White phosphorus is a self-igniting weapon that can be used as a smoke screen to mask the movement of forces on the ground, mask the origins of fire, or can be used to signal to other troops.

According to international law, the use of the material is forbidden in civilian areas, since it can also cause severe, thermal and chemical burns when it comes into contact with the flesh. It can burn the skin down to the bone. Amnesty International has classified its use inside, or in the vicinity of, civilian areas as an indiscriminate attack and a possible war crime.

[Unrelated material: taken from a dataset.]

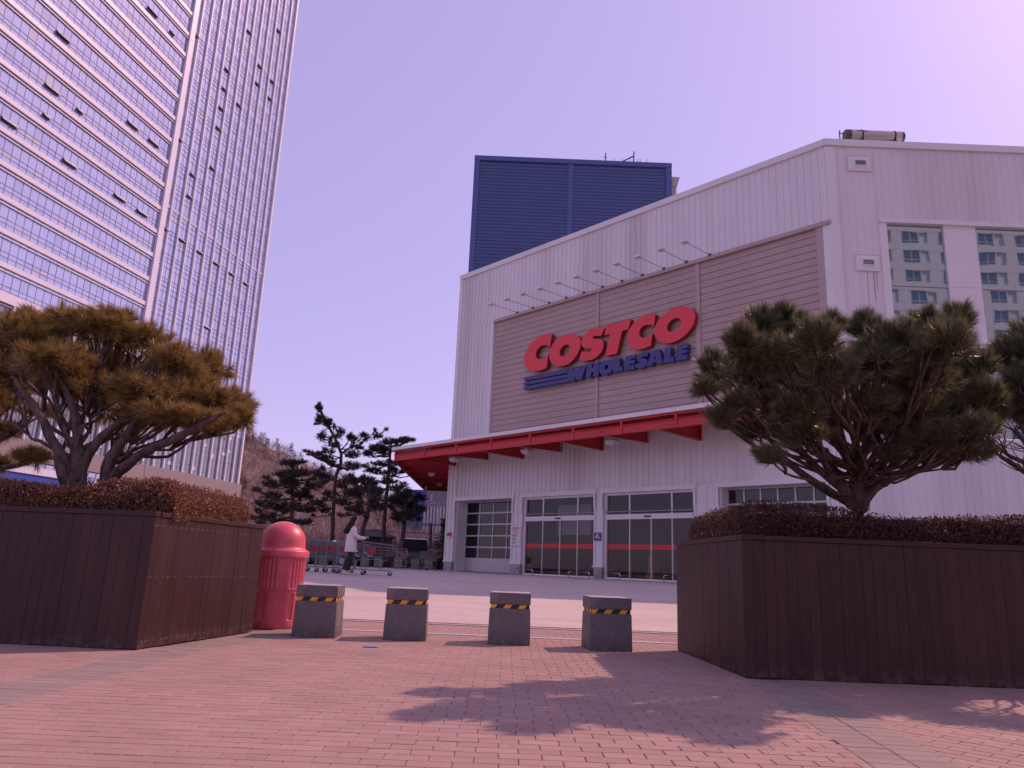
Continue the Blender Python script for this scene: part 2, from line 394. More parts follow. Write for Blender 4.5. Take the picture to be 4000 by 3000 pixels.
lay('brick_pavement', lambda x, y: 9.87 < y < 11.15 and -8 < x < 8, (-8, 9.875), .0, .2, .1, ((0, 16), (0, 1.3)), 'red_brick', 'narrow strip of red brick along the forecourt edge', z=.004)
lay('brick_pavement', lambda x, y: y < 7.3 and -7.5 < x < bandL(y)[0] + .09, (-7.5, 2.2), .02, .2, .1, ((0, 4.6), (-.7, 5.2)), 'red_brick', 'red brick pavement beside the tall planter')
lay('brick_pavement', lambda x, y: y < 7.1 and bandR(y)[1] - .07 < x < 7, (2.0, 7.2), -PI / 4, .2, .1, ((-4, 7), (-6.5, 4)), 'red_brick', 'red brick pavement laid at a slant')
lay('grey_paver_band', lambda x, y: y < 7.02, (-3.115, 1.45), .0, .228, .115, ((0, .45), (0, 5.5)), 'grey_brick', 'pale grey paver band edging the brick', half=False, z=.0025)
lay('grey_paver_band', lambda x, y: y < 9.6, (-3.115, 7.02), -.168, .228, .115, ((0, .45), (0, 2.6)), 'grey_brick', 'pale grey paver band edging the brick', half=False, z=.0025)
lay('grey_paver_band', lambda x, y: y < 6.78, (1.505, 1.5), -.106, .222, .115, ((0, .44), (0, 5.3)), 'grey_brick', 'pale grey paver band slanting to the planter corner', half=False, z=.0025)
# small blue marker plate
b = MB(); p = at(800, 1406, 8.0); b.box(-.07, .07, -.045, .045, 0, .008); o = b.build('marker_plate', mat('blue_enamel', (.1, .16, .42), .4, dirt=(.4, .4, .45), dscale=20), bevel=.003)
o.location = (p.x, p.y, .003); o.rotation_euler = (0, 0, .2); tag(o, 'small blue marker plate set flat in the brick before the stone bollards', 'plate')

# ------------------------------------------------------------------ store
SR = math.atan2(-.726, .6875)
SO = Vector((.99, 37.35, .5))
SM = Matrix.Translation(SO) @ Matrix.Rotation(SR, 4, 'Z')
store = thing('warehouse_store', 'big warehouse store with white ribbed siding, beige sign panel and red canopy', 'store', SO, SR)
ANG = math.atan2(.726, .6875)
MR = Matrix.Translation((15.55, 0, 0)) @ Matrix.Rotation(ANG, 4, 'Z')
SMi = SM.inverted()
_lc = SM @ Vector((-6.1, 0, 0))
ML = SMi @ Matrix.Translation((_lc.x, _lc.y + 40, .5)) @ Matrix.Rotation(-PI / 2, 4, 'Z')   # x runs back to front, y into the building
def sp(T=None): return MB(T)
b = sp(); b.corr(-6.08, 15.5, 13.46, 16.6); b.corr(-5.9, -3.07, 6.95, 13.46); b.corr(-5.52, 15.55, 3.88, 6.95, pitch=.3)
b.T = MR; b.corr(.35, 30, 13.62, 16.6, pitch=.272); b.corr(.35, 1.84, .5, 13.62, pitch=.272); b.corr(1.84, 30, .5, 5.3, pitch=.272, rib=.09, dep=.05)
b.T = ML; b.corr(0, 39.9, .5, 16.6)
b.build('siding', 'white_metal', store)
b = sp(); b.poly([(-6.1, .1, 16.35), (15.55, .1, 16.35)] + [tuple(MR @ Vector((30, .1, 16.35)))] + [tuple(ML @ Vector((0, 30, 16.35))), tuple(ML @ Vector((0, .1, 16.35)))]); b.build('roof', 'deck', store)
b = sp(); b.box(-6.16, 15.56, -.09, .34, 16.6, 16.87); b.T = MR; b.box(-.04, 30, -.092, .34, 16.598, 16.873); b.T = ML; b.box(0, 39.95, -.09, .34, 16.602, 16.868)
b.build('parapet_cap', 'white_trim', store)
for T_, q in ((None, (-6.16, -5.9, -.06, .2, 6.95, 16.6)), (None, (-3.09, -2.99, -.1, .06, 6.95, 13.46)), (None, (15.3, 15.62, -.05, .1, .5, 13.3)), (MR, (-.03, .35, -.055, .15, .5, 16.55))):
    b = sp(T_); b.box(*q); b.build('corner_trim', 'white_trim', store)
b = sp()
for x0, x1 in ((-2.98, 4.2), (4.4, 9.72), (9.92, 15.02)): b.laps(x0, x1, 6.95, 13.32, y=.05)
b.build('sign_panel', 'beige', store)
b = sp()
for xc in (4.3, 9.82): b.box(xc - .1, xc + .1, -.035, .06, 6.95, 13.3)
b.box(15.02, 15.3, -.05, .06, 6.95, 13.3); b.box(-2.99, 15.62, -.12, .1, 13.3, 13.46); b.build('panel_frame', 'beige_trim', store)
# plinth and pillars between the doors
b = sp()
for x0, x1 in ((-6.2, -5.48), (-1.03, -.28), (4.28, 4.8), (9.46, 10.6), (14.86, 15.6)): b.box(x0 + .04, x1 - .04, -.06, .8, 0, .5)
b.T = MR; b.box(.0, 30, -.03, .3, 0, .5); b.T = ML; b.box(0, 39.9, -.05, .3, 0, .5); b.build('plinth', 'concrete_wall', store)
for x0, x1, top in ((-6.2, -5.46, 6.95), (-1.03, -.28, 3.9), (4.28, 4.8, 3.9), (9.46, 10.6, 3.9), (14.86, 15.3, 3.9)):
    w_ = x1 - x0; b = sp()
    b.box(x0, x1, .0, .1, .5, top); b.box(x0, x0 + .1, -.05, .0, .5, top); b.box(x1 - .1, x1, -.05, .0, .5, top); b.box(x0 + .1, x1 - .1, -.05, .0, .5, .68)
    if w_ > .6: b.box(x0 + w_ / 2 - .03, x0 + w_ / 2 + .03, -.04, .0, .68, top)
    b.box(x0 - .05, x1 + .05, -.075, .0, .47, .52)
    b.build('pillar_cladding', 'white_metal', store)
b = sp()
for x0, x1 in ((-5.46, -1.03), (-.28, 4.28), (4.8, 9.46), (10.6, 14.86)):
    b.box(x0 - .14, x1 + .14, -.09, .1, 3.68, 3.88); b.box(x0, x1, .1, .8, 3.68, 3.72)
    b.box(x0 - .1, x0, -.085, .0, 3.0, 3.68); b.box(x1, x1 + .1, -.085, .0, 3.0, 3.68)
b.box(-5.46, -5.42, .1, .8, 0, 3.68); b.box(-1.07, -1.03, .1, .8, 0, 3.68); b.box(10.6, 10.64, .1, .8, 0, 3.68); b.box(14.82, 14.86, .1, .8, 0, 3.68)
b.build('door_surround', 'white_trim', store)
def roller_door(x0, x1, y, cols, rows):
    d = MB(); h0, h1 = .69, 3.66; cw = (x1 - x0) / cols; rh = (h1 - h0) / rows
    d.box(x0, x1, y - .02, y + .03, .02, h0)
    for i in range(cols + 1): d.box(x0 + i * cw - .03, x0 + i * cw + .03, y - .03, y + .03, h0, h1)
    for j in range(rows + 1): d.box(x0, x1, y - .025, y + .025, h0 + j * rh - .035, h0 + j * rh + .035)
    for i in range(1, cols): d.box(x0 + i * cw - .008, x0 + i * cw + .008, y - .026, y, .04, h0 - .04)
    r = d.build('roller_door', 'alu', store)
    for i in range(cols):
        for j in range(rows):
            g = MB(); a = random.uniform(-.006, .006); yy = y + .005
            g.poly([(x0 + i * cw + .03, yy - a, h0 + j * rh + .035), (x0 + (i + 1) * cw - .03, yy + a, h0 + j * rh + .035), (x0 + (i + 1) * cw - .03, yy + a * .5, h0 + (j + 1) * rh - .035), (x0 + i * cw + .03, yy - a * 1.5, h0 + (j + 1) * rh - .035)])
            g.build('pane', 'roller_glass', r)
    return r
roller_door(-5.4, -1.09, .78, 4, 5); roller_door(10.64, 14.82, .6, 6, 5)
def sliding_door(x0, x1, ms, tm):
    y = .16; d = MB()
    d.box(x0, x0 + .1, y - .06, y + .08, 0, 3.68); d.box(x1 - .1, x1, y - .06, y + .08, 0, 3.68); d.box(x0 + .1, x1 - .1, y - .06, y + .08, 3.58, 3.68)
    d.box(x0 + .1, x1 - .1, y - .1, y + .1, 2.53, 2.75); d.box(x0 + .1, x1 - .1, y - .05, y + .05, 0.0, .07)
    for m in tm: d.box(m - .035, m + .035, y - .05, y + .04, 2.75, 3.58)
    r = d.build('sliding_door', 'white_trim', store)
    q = MB()
    for m in ms: q.box(m - .022, m - .003, y - .04, y + .03, .07, 2.53); q.box(m + .003, m + .022, y - .02, y + .05, .07, 2.53)
    q.tube([(x0 + .05, y - .12, 2.86), (x1 - .05, y - .12, 2.86)], .028, 8); q.build('door_stile', 'steel', r)
    s_ = MB(); xm = (x0 + x1) / 2; s_.box(xm - .17, xm + .17, y - .13, y - .1, 2.61, 2.67); s_.build('door_sensor', 'black', r)
    ed = [x0 + .1] + list(ms) + [x1 - .1]
    for a, c_ in zip(ed[:-1], ed[1:]):
        g = MB(); k = random.uniform(-.004, .004); g.poly([(a + .02, y + k, .07), (c_ - .02, y - k, .07), (c_ - .02, y - k, 2.53), (a + .02, y + k, 2.53)]); g.build('pane', 'door_glass', r)
        t = MB(); t.box(a + .022, c_ - .022, y - .008, y - .005, 1.27, 1.47); t.build('red_stripe', 'red_plastic', r)
    ed = [x0 + .1] + list(tm) + [x1 - .1]
    for a, c_ in zip(ed[:-1], ed[1:]):
        g = MB(); k = random.uniform(-.004, .004); g.poly([(a + .03, y + k, 2.75), (c_ - .03, y - k, 2.75), (c_ - .03, y - k, 3.58), (a + .03, y + k, 3.58)]); g.build('pane', 'door_glass', r)
sliding_door(-.28, 4.28, (.98, 2.1, 3.18), (.98, 3.18)); sliding_door(4.8, 9.46, (6.15, 7.27, 8.32), (6.15, 8.32))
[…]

However, the potential attacks on Mosul are not the first use of WP as an "incendiary weapon." Last October, ISIS claimed that several villages near Mosul were attacked with WP. The claim was backed up by Amnesty International, which reported having received credible witness accounts and photographic evidence of white phosphorus projectiles fired over an area north of the village of Karemlesh, about 12 miles east of Mosul.

Previously, the U.S. used WP as an "incendiary weapon" during the battle to reclaim the Iraqi city of Fallujah from al-Qaeda-affiliated militants in 2004. It was reported that the U.S had supplied Saudi Arabia with white phosphorus munitions in its war in Yemen, based on images and videos posted to social media.

Iraqi forces, backed by a U.S.-led coalition, have reclaimed around 30 percent of west Mosul from ISIS, local Iraqi senior commanders have told Reuters. Mosul was the most important ISIS stronghold in Iraq. Battles surrounding the city are the largest U.S. offensive in Iraq since the American invasion in 2003.